Assad regime demands bribe from prisoners in exchange for freedom


Besides facing torture, many prisoners in Syrian jails are forced to pay huge bribes in exchange for freedom, according to ex-prisoners.

"My family paid a bribe of 500,000 Syrian liras (about $10,000) to one of the members of the Assad family for my release," Um Hisam, 50, told Anadolu Agency (AA) in an interview.

Recalling the torture and cruelties he witnessed during his imprisonment at various detention centers in Aleppo, Damascus, Homs and Idlib, Hisam said he had suffered a heart attack, as he could not bear the severe torture. He was accused of supporting the Syrian military opposition.

"There were cockroaches in the bread, which they gave to the prisoners. I lost 17 pounds in four months," he said.

Detained at border

Um Hisam was forced to take refuge in Turkey with his wife and children in September 2011, due to the civil war in Syria, which had broken out a few months earlier. When he returned to Syria to fetch documents necessary to enroll his children in Turkish schools, he was detained by the regime forces at the border gate in Idlib. A year after his release, he returned to Turkey to live with his family.

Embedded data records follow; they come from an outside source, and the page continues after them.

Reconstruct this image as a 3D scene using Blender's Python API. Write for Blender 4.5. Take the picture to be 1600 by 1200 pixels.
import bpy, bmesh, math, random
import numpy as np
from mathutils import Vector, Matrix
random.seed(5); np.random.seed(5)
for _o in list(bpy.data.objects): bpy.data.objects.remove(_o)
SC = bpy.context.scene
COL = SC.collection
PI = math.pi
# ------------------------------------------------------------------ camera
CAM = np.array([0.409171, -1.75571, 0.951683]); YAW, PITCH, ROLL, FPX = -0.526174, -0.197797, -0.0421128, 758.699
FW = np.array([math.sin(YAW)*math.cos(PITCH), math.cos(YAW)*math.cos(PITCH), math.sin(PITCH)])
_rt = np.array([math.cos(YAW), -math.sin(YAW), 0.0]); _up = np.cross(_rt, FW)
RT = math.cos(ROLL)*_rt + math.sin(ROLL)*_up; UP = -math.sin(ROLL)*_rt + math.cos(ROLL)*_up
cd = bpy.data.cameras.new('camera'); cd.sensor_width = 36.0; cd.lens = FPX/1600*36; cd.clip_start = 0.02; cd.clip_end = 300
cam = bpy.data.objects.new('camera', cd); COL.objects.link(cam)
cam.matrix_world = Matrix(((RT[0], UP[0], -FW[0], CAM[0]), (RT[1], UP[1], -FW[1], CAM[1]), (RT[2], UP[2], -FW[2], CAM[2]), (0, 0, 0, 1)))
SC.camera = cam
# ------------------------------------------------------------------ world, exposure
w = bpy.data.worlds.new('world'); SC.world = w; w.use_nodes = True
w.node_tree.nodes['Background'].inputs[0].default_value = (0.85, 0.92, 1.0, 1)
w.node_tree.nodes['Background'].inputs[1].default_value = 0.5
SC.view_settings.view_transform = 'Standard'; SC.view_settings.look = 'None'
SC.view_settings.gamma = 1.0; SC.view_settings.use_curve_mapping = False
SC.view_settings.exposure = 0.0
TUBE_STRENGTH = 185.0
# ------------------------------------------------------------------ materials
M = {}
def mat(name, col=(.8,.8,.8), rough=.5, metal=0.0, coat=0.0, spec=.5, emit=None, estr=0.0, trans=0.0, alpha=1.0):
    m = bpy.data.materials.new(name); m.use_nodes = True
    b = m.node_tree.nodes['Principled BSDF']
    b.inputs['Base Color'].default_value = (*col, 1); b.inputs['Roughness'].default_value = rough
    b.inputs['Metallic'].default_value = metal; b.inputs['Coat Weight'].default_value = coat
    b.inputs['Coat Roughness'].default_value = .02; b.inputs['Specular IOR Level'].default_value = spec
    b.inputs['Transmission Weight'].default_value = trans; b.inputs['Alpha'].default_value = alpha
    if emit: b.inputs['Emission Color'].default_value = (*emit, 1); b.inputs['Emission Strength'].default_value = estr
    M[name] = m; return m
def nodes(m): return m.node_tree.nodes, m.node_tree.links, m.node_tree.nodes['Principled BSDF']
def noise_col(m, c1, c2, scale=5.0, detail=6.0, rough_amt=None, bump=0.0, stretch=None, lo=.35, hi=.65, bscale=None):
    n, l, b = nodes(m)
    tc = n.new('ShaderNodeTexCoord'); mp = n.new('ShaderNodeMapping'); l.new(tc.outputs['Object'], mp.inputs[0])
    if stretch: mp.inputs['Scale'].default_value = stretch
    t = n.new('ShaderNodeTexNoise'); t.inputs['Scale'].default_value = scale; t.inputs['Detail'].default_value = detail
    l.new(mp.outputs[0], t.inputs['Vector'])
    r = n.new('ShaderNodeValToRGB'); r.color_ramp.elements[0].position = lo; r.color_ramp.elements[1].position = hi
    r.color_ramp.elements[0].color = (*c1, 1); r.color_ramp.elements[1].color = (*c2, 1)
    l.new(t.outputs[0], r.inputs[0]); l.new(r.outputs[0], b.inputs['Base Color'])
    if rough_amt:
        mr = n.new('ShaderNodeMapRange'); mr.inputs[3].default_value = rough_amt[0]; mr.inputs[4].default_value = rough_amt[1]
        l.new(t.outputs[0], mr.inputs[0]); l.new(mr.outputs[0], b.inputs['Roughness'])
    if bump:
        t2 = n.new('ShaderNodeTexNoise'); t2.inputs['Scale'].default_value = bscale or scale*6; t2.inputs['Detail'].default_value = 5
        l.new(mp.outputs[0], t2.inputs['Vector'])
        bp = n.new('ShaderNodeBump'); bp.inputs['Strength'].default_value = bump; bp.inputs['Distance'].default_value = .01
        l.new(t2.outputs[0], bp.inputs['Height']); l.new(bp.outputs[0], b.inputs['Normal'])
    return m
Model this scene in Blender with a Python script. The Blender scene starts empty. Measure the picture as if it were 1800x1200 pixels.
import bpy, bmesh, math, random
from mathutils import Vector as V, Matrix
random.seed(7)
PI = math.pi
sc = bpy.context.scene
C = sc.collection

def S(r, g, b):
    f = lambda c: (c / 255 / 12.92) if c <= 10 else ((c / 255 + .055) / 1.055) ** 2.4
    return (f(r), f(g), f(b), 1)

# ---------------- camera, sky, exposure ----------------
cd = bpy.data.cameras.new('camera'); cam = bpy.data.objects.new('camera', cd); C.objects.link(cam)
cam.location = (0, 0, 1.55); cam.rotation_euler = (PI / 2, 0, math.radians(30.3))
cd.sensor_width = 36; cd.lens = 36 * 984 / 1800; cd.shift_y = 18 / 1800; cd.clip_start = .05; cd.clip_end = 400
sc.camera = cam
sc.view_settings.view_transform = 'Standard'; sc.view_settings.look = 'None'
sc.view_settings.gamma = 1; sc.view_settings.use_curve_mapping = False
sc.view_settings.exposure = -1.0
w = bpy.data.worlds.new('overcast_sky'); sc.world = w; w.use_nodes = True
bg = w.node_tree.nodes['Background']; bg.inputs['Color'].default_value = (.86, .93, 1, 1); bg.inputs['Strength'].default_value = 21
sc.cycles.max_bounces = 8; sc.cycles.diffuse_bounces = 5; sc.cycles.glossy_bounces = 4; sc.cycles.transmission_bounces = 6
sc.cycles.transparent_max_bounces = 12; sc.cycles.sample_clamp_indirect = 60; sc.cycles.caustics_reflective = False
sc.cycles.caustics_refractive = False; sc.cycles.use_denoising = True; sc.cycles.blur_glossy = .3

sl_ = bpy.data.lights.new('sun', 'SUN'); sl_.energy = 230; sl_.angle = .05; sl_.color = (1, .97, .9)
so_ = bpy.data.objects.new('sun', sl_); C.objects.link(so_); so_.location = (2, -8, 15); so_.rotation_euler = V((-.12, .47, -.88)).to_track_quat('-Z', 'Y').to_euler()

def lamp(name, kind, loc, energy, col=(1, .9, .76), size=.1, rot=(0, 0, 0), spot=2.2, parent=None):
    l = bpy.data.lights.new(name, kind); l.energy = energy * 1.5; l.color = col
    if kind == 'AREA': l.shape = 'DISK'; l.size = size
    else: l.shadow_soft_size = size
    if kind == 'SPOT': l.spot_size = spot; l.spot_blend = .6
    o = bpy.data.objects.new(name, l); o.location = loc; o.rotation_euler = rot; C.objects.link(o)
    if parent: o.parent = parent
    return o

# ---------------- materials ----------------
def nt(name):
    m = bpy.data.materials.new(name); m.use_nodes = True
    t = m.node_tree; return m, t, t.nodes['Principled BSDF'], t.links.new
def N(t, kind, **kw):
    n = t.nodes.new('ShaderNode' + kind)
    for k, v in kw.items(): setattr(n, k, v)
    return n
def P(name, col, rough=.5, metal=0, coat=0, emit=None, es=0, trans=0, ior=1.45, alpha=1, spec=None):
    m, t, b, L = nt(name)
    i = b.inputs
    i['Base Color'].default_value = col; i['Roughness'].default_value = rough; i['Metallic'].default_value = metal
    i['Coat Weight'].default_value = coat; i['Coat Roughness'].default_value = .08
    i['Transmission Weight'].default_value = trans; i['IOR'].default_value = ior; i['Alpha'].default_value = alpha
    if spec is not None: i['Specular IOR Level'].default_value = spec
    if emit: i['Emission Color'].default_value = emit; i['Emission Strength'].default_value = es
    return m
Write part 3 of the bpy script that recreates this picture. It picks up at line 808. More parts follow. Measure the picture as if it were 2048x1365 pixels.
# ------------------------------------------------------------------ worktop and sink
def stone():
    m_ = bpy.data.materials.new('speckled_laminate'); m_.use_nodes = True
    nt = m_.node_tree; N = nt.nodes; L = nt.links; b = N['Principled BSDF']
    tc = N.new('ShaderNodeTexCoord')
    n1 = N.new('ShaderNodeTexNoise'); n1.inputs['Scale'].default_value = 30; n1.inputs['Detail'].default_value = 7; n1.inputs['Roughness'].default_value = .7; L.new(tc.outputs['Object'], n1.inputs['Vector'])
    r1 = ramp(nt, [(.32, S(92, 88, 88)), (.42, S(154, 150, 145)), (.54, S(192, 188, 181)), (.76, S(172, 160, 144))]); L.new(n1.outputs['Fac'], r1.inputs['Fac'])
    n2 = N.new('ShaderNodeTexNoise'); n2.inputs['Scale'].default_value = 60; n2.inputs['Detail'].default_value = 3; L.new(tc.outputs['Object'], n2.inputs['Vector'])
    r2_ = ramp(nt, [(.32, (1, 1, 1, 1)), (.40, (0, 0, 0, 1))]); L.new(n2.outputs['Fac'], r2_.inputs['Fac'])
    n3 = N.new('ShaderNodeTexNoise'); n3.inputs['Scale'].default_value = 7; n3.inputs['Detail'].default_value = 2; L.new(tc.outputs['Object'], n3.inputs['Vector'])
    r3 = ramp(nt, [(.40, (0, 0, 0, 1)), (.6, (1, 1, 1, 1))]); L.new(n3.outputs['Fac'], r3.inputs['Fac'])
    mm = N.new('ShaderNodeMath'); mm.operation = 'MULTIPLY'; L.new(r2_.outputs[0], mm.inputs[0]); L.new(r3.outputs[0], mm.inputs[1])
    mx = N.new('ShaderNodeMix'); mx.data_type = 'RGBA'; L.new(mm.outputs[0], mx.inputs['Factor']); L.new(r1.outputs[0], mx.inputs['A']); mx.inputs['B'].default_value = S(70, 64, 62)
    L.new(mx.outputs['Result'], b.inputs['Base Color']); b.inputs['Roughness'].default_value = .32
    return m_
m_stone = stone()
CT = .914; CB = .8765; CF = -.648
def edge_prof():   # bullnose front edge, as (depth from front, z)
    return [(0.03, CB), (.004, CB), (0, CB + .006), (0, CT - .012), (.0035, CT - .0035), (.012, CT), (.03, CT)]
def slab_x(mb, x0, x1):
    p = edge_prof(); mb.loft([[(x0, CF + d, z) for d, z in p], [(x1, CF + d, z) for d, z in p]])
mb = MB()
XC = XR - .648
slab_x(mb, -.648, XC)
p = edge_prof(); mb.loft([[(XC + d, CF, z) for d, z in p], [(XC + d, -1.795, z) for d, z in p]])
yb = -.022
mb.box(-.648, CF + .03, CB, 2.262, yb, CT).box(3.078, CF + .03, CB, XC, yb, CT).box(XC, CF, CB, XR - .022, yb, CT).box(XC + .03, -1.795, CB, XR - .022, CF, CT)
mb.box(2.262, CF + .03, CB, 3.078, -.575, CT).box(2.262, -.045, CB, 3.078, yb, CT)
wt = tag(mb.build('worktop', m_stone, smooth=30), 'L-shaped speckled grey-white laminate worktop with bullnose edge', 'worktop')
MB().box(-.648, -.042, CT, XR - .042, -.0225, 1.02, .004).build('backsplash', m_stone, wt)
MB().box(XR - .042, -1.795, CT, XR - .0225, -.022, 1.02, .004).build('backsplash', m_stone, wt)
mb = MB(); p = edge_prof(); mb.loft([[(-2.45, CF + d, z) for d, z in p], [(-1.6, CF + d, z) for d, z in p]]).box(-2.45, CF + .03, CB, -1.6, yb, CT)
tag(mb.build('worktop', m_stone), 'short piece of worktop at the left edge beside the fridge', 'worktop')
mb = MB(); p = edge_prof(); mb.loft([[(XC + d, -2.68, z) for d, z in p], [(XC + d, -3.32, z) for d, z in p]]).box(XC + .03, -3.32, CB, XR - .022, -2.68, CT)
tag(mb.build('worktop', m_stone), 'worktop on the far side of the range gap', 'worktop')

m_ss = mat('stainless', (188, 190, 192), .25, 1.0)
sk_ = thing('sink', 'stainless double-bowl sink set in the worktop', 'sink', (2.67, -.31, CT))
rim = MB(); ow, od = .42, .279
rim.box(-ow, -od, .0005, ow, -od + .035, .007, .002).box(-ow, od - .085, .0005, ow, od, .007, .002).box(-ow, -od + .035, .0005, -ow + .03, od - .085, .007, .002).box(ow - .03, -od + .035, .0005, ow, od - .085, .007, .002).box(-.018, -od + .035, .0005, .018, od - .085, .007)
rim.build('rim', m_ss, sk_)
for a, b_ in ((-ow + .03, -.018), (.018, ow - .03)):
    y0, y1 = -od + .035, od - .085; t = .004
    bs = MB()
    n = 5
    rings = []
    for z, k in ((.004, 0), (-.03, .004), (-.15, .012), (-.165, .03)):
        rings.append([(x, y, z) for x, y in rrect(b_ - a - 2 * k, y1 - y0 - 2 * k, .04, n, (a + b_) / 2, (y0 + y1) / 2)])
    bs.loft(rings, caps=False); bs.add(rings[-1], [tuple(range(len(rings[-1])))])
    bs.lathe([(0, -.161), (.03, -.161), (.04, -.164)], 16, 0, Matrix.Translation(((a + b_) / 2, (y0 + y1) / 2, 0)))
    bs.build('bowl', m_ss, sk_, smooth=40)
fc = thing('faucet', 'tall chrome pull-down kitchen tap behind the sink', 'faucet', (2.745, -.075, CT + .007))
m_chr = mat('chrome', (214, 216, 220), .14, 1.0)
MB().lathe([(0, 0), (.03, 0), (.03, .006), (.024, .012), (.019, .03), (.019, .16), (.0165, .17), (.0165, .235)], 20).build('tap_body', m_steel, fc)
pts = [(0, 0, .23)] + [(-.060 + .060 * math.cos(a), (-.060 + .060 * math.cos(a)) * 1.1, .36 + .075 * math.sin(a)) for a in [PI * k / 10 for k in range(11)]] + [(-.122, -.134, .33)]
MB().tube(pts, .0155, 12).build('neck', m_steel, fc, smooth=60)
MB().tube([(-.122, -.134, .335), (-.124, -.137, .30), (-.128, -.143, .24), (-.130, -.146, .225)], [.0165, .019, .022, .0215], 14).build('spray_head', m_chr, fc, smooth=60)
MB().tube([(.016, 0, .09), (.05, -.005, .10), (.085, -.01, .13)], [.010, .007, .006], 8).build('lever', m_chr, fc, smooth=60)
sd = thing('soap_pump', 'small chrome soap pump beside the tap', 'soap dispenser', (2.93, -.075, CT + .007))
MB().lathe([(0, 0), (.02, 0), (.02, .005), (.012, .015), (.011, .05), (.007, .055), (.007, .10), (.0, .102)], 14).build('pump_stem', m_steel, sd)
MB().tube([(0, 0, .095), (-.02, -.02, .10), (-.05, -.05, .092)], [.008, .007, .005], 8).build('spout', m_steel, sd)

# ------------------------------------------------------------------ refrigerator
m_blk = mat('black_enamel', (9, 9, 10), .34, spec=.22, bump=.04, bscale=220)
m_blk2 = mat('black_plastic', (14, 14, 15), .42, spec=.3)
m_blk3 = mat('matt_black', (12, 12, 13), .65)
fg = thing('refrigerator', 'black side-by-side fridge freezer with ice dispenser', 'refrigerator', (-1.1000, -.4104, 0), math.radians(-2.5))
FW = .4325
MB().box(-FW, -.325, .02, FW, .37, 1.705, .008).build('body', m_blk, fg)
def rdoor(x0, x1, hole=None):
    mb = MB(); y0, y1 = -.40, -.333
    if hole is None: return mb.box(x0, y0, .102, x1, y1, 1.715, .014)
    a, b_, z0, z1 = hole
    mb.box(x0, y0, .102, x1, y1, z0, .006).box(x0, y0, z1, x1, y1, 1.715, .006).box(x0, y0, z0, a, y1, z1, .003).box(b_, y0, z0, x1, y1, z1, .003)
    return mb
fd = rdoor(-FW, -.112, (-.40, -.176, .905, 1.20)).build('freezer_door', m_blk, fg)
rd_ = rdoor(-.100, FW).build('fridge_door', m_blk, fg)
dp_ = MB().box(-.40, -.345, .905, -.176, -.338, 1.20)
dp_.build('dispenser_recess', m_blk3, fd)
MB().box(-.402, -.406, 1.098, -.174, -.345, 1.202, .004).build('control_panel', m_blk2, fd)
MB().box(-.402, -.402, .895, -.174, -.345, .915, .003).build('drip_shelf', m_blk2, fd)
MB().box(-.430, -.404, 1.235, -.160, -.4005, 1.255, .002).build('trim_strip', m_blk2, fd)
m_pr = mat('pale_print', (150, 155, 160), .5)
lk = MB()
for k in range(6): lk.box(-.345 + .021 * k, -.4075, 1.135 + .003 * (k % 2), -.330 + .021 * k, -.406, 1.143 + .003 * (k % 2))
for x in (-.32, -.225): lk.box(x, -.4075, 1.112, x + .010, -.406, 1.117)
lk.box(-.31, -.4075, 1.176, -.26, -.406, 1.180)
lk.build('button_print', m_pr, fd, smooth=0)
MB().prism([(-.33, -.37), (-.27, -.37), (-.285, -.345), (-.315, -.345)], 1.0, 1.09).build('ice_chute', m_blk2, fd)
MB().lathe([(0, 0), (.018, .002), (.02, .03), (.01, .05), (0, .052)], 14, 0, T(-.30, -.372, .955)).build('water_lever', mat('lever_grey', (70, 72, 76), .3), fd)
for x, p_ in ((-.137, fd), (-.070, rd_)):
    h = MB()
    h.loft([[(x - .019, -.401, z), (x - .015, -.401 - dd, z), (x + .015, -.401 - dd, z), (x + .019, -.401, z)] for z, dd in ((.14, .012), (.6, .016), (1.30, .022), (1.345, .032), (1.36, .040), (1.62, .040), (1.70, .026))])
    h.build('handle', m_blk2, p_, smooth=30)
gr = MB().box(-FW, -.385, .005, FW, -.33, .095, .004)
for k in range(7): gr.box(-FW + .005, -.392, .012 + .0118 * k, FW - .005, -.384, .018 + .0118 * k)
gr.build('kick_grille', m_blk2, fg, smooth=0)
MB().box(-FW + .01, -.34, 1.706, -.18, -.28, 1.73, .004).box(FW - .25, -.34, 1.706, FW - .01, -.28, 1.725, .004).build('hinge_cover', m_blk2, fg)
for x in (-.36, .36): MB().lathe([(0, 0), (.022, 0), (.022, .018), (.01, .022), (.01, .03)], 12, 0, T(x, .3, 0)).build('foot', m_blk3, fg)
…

According to the International Conscience Movement, a nongovernmental organization (NGO), more than 13,500 women have been jailed since the Syrian conflict began, while more than 7,000 women remain in detention, where they are subjected to torture, rape and sexual violence.

The movement is an alliance of individuals, rights groups, NGOs and organizations aiming to secure urgent action for the release of women and children in the prisons of the Syrian regime.

Almost 14,000 people have died in Syrian regime prisons since March 2011, when the civil war first erupted, while about 128,000 others still remain in detention, the U.K.-based Syrian Network for Human Rights (SNHR) said in a report released in March.

According to the report, some 127,916 people are currently in detention or have been forcibly disappeared, over the same period.

The SNHR announced last month that over 14,000 civilians have died of torture since the beginning of the civil war in Syria in 2011. "Some 14,227 individuals [including 177 children, 62 women] have died due to torture at the hands of main parties to the conflict in Syria from March 2011 to June 2019," according to the SNHR report, which marked the International Day in Support of Victims of Torture on June 26. Torture by the Bashar Assad regime forces made up 14,070 of this number, including 173 children and 45 women.

The report stressed that the figures consisted of only those that can be identified, and that the real death toll is much higher.